Come si ricorderà, Monti fece solo una brutta figura. Il Presidente della Repubblica Giorgio Napolitano glielo aveva proibito platealmente in quanto per essere eletto doveva lasciare la Presidenza del Consiglio dei Ministri, lasciando così il Paese senza un esecutivo. Puerile.
 
Quindi il fatto che Mario Monti, sfiduciato dai suoi senatori, si sia dimesso oggi dalla presidenza del partito che lui stesso aveva fatto nascere, per quanto singolare, non può che essere preso positivamente.
Certo è che Scelta Civica ha dimostrato di non essere un corpo politico solido e solidale.
Insomma, qui il problema non è Lorenzo Dellai. Non è attorno all’onorevole trentino che si sta addensando la bufera, ma intorno al Professore che non è riuscito a fare molto per compattare la propria forza parlamentare.
E, in vista di un inevitabile (per quanto auspicabilmente lontano) ritorno alle urne, sarebbe forse meglio per Dellai studiare un nuovo soggetto politico.
 
G. de Mozzi
 
Nella foto, Monti e Dellai a Trento per la scorsa campagna elettorale.
Nel riquadro l'estratto dell'intervento di Andrea Vecchio. 
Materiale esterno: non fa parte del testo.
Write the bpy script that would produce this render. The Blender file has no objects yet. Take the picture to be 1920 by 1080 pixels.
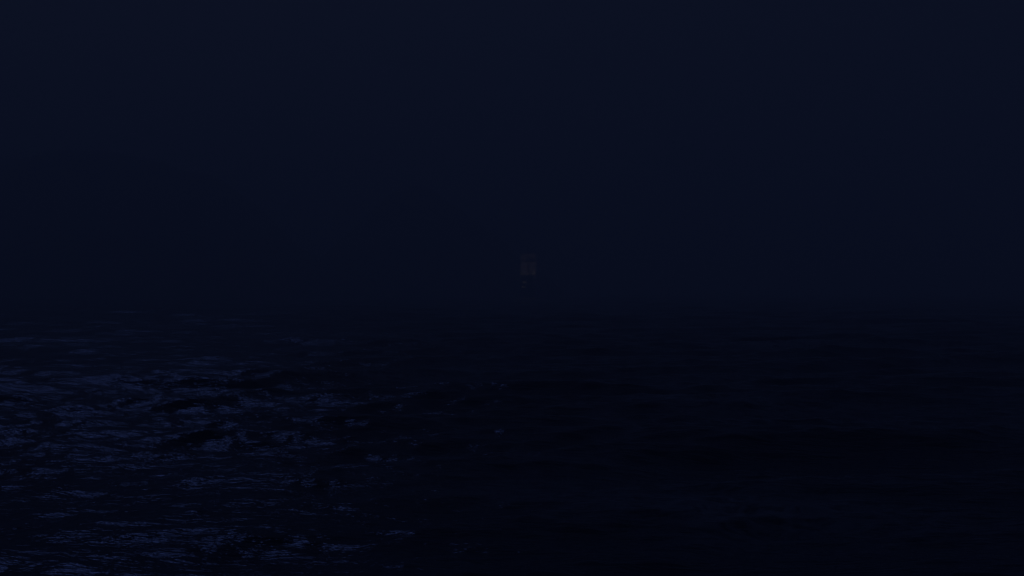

«Il collega Lorenzo Dellai è certamente un buon amministratore, ma non ha le competenze per presiedere la Commissione antimafia e finora non è neppure membro. La sua candidatura appartiene, dunque, alle peggiori pratiche della vecchia politica. Dellai viene da Trento, che vuol dire contributi a fiumi rispetto al resto d'Italia. Di conseguenza, da quelle parti, a gestire bene la cosa pubblica ci vuole poco, soprattutto se non devi contrastare la mafia. Dellai, infatti, la mafia l'avrà vista al massimo al cinema. Credo che non si debba affidare una carica del genere per calcoli di palazzo. L'antimafia non può essere un giochino politico.»